SILAS MARTÍ
NOVA YORK, EUA (FOLHAPRESS) – No quinto dia de caminhada, Maria Duarte reclamava de cansaço e dores no corpo. Ela é um dos 11 imigrantes sem documentos trazidos para os EUA quando crianças, os “sonhadores”, que marcham de Nova York a Washington para pedir que não sejam expulsos do país.
“Quando você pensa que não aguenta, tem que seguir pela estrada. Pegamos chuva, neve, andamos com pés molhados em dias de temperatura abaixo de zero”, diz.
Depois de mais de 160 km, o grupo passou pela Filadélfia e deve chegar à capital americana dia 1º. Lá, seguirão até o Congresso, onde esperam que deputados e senadores fechem um acordo sobre a situação migratória deles, que são cerca de 800 mil.
Os beneficiados pelo Daca, programa criado no governo de Barack Obama (2009-17) que impedia a deportação dos sonhadores, enfrentam o relógio. Donald Trump revogou a medida, e a proteção a esses imigrantes chegará ao fim em março caso não aprovem uma lei que lhes garanta permanência nos EUA.
O impasse foi o pivô da paralisação do governo em janeiro, quando democratas se recusaram a aprovar o Orçamento sem a promessa dos republicanos de negociar a medida, e pode causar o mesmo problema mês que vem.
“Precisam resolver esta crise, pois essas pessoas podem perder seus direitos num instante”, diz Tereza Lee, que organiza a marcha. “Espero que os políticos tenham coragem e façam a coisa certa.”
Num café em Nova York, Lee acompanha o grupo por mapas impressos do Google.
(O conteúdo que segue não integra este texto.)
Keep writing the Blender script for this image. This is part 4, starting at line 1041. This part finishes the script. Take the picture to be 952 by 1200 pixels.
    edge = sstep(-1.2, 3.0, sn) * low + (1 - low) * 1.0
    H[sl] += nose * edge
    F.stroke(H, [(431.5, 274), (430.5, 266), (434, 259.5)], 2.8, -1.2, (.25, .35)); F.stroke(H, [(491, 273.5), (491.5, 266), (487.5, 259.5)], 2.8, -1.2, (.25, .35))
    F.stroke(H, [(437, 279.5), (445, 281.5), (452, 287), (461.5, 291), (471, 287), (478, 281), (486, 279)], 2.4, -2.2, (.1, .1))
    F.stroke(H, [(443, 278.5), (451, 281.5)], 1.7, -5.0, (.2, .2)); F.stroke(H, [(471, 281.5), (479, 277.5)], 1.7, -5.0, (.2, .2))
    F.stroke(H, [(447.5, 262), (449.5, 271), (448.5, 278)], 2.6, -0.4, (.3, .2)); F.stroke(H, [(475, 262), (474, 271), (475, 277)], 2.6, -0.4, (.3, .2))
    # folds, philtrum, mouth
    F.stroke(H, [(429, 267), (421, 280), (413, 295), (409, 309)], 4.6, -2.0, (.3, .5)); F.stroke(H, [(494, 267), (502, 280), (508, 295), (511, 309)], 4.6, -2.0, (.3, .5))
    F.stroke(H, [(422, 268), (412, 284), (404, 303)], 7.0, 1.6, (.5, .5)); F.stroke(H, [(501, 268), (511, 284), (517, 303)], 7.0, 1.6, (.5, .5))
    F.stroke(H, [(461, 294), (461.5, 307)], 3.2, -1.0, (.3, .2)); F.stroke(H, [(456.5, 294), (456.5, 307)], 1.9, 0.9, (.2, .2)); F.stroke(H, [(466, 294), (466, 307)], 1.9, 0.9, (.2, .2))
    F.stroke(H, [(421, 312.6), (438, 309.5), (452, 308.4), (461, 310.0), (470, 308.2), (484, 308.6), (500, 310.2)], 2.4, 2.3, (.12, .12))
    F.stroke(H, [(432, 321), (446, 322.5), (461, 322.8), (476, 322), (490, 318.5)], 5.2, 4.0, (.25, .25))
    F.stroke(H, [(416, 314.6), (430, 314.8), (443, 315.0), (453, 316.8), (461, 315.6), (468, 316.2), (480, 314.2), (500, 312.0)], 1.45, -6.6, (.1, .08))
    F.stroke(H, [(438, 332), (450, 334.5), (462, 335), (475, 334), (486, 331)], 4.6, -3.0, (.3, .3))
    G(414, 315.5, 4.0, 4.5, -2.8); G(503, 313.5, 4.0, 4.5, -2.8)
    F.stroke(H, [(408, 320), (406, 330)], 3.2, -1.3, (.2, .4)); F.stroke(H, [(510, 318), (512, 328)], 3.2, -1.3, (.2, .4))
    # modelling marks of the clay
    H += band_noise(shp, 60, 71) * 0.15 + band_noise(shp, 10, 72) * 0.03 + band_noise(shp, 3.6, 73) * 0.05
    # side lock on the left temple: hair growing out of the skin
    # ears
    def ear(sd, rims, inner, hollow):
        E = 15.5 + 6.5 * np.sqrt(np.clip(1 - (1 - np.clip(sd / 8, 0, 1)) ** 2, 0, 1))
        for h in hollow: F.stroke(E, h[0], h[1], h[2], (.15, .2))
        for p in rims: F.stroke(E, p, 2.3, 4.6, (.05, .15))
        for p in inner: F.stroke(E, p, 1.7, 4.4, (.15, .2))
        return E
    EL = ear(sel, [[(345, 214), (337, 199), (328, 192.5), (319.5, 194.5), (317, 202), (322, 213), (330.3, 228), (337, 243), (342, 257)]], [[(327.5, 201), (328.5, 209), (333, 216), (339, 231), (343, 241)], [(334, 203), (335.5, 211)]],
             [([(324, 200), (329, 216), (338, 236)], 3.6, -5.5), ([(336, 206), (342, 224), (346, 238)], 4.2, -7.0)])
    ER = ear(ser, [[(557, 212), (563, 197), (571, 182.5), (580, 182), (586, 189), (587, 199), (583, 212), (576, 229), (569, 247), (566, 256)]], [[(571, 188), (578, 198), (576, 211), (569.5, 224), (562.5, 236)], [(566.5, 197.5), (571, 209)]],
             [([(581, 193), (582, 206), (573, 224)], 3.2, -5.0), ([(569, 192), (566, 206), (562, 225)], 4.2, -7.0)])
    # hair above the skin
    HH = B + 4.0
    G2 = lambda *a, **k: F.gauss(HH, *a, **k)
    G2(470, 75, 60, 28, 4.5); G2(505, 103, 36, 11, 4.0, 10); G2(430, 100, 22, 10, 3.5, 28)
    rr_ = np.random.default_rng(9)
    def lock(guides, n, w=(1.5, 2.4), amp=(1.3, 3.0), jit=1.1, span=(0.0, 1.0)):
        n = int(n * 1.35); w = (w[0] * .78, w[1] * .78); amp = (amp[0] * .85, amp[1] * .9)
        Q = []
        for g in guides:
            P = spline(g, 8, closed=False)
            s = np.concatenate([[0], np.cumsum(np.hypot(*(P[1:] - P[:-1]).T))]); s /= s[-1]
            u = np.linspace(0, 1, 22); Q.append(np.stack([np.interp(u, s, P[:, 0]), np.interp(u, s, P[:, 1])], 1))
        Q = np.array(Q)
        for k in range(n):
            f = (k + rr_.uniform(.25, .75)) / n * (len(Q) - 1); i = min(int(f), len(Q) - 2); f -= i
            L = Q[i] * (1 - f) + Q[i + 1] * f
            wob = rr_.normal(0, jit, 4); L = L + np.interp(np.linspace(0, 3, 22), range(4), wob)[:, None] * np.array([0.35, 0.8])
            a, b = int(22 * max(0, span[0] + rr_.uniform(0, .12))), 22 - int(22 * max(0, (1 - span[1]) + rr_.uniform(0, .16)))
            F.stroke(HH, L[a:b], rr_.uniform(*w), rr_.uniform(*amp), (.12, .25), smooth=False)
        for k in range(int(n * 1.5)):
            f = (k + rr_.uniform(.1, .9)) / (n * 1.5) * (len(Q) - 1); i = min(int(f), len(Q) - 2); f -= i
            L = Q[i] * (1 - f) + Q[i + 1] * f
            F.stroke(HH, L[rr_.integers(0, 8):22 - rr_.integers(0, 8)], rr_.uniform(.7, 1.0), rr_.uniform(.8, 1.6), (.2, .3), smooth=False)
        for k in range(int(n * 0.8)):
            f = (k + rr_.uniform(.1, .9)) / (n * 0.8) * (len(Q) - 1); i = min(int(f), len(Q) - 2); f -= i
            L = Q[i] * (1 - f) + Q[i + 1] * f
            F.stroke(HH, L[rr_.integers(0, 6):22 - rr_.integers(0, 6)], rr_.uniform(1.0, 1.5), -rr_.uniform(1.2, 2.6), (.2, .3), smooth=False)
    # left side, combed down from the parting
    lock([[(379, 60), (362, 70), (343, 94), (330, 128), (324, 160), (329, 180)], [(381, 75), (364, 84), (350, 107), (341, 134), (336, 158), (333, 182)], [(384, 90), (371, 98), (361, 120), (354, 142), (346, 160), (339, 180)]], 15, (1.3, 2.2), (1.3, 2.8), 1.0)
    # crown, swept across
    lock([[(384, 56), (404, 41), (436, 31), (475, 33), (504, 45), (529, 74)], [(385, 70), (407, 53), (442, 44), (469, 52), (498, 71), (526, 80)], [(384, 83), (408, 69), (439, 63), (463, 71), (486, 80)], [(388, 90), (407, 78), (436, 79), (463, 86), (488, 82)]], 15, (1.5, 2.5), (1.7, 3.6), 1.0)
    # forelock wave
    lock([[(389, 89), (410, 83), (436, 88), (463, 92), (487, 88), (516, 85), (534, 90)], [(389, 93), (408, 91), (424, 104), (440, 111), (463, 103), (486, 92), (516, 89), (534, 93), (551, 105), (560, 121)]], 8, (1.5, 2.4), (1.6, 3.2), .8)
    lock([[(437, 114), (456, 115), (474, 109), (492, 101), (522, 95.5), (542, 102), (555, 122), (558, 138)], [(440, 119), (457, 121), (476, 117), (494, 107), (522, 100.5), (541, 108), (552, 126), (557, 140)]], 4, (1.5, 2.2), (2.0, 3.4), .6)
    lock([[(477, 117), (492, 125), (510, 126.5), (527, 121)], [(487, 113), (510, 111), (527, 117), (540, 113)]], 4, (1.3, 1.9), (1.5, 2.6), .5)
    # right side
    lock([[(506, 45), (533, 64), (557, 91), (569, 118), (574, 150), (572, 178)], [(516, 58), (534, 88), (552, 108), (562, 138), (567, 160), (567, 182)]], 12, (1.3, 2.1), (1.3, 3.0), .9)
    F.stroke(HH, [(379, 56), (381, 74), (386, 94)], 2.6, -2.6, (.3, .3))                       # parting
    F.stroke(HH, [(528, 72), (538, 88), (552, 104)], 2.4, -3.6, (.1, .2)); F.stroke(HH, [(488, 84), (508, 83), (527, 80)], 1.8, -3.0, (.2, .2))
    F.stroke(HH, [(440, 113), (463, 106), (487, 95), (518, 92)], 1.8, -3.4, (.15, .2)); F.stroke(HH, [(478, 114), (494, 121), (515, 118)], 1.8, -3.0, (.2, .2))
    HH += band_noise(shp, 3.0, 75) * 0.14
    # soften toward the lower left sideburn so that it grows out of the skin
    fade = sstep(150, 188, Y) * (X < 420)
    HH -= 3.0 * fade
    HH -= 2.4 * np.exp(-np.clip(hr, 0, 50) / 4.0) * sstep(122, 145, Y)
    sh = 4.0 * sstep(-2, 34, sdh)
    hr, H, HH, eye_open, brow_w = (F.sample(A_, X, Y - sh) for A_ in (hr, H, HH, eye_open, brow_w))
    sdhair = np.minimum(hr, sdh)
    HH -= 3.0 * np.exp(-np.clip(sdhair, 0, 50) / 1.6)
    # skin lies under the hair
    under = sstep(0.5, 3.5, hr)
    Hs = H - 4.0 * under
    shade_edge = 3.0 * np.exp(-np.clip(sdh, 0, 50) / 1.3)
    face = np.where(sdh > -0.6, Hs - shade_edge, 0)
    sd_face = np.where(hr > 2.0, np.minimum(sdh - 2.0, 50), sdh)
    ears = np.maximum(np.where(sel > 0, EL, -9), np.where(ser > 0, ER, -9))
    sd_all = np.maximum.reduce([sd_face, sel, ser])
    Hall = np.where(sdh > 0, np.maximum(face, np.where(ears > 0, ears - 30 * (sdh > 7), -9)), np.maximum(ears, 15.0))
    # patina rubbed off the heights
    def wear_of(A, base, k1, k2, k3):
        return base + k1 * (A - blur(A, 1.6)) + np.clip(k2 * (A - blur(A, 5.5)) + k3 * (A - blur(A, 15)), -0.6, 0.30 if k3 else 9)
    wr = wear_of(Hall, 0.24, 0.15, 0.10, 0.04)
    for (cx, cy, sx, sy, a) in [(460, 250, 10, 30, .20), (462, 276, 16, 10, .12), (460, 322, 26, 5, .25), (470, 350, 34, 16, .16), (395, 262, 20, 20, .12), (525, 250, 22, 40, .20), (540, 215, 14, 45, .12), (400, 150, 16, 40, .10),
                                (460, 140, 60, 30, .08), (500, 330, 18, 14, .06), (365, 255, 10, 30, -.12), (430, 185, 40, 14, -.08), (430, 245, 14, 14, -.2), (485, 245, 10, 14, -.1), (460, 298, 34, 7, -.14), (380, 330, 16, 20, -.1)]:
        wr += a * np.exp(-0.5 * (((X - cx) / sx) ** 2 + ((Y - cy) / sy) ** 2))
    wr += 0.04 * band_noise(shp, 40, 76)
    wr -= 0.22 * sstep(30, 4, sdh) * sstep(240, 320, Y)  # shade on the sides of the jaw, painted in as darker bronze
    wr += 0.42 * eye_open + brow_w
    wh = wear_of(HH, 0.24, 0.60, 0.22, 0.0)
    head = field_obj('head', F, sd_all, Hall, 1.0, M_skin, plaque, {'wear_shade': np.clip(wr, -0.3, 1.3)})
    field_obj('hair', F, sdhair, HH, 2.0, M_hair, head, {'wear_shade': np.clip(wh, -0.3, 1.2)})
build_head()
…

Filha de sul-coreanos que nasceu em São Paulo, ela veio aos EUA com a família aos dois anos e inspirou o Daca.
Quando quis estudar música numa universidade em Chicago, viu que não seria aceita sem regularizar sua situação e pediu ajuda ao senador democrata Dick Durbin, que escreveu a primeira versão da lei dos sonhadores.
“Não sou mais ilegal, mas cresci sem documentos aqui, a situação está impregnada nos meus ossos”, diz ela, casada com um americano, mas com um irmão à espera da legalização. “Quero amplificar a voz das pessoas sem documento, aumentar a pressão.”
Enquanto os sonhadores marchavam, Lee foi presa em Nova York ao bloquear a porta do escritório do senador Chuck Schumer, líder da oposição no Senado. “Fui levada ao tribunal para depor. Um agente da imigração esperava, mas não pode me deter.”
Não é o caso de Maria Duarte. “Minha experiência aqui foi lutar contra a corrente”, diz a professora, que nasceu no México. “Vivemos nas sombras para evitar que separassem nossas famílias.”
Barbara Hernández, que também veio do México e participa da caminhada, não teve a mesma sorte. Sua mãe foi deportada há quatro anos enquanto ela estudava para se tornar assistente social.
“Fui maltratada por este país desde que cheguei, mas fiz dele meu lar. É traumático pensar que o lugar onde você construiu sua vida possa ser tão hostil”, diz. “Toda a minha vida está no limbo.”
“Eles não podem se expor, então se isolam, se frustram ao querer contribuir para o país e não poder”, afirma Elizabeth Vaquera. A pesquisadora da Universidade George Washington aponta a erosão da sensação de segurança dos sonhadores. “Eles crescem com medo e não confiam nas instituições do país.”
Mae Ngai, historiadora da Universidade Columbia, lembra das idas e vindas na política de imigração nos EUA, com regras mais flexíveis para europeus e mais duras para latinos. “O Daca não é a legalização. Essas pessoas estão aqui e pela lei não poderiam estar, o que as torna um sujeito legal impossível. Todas vivem aterrorizadas.”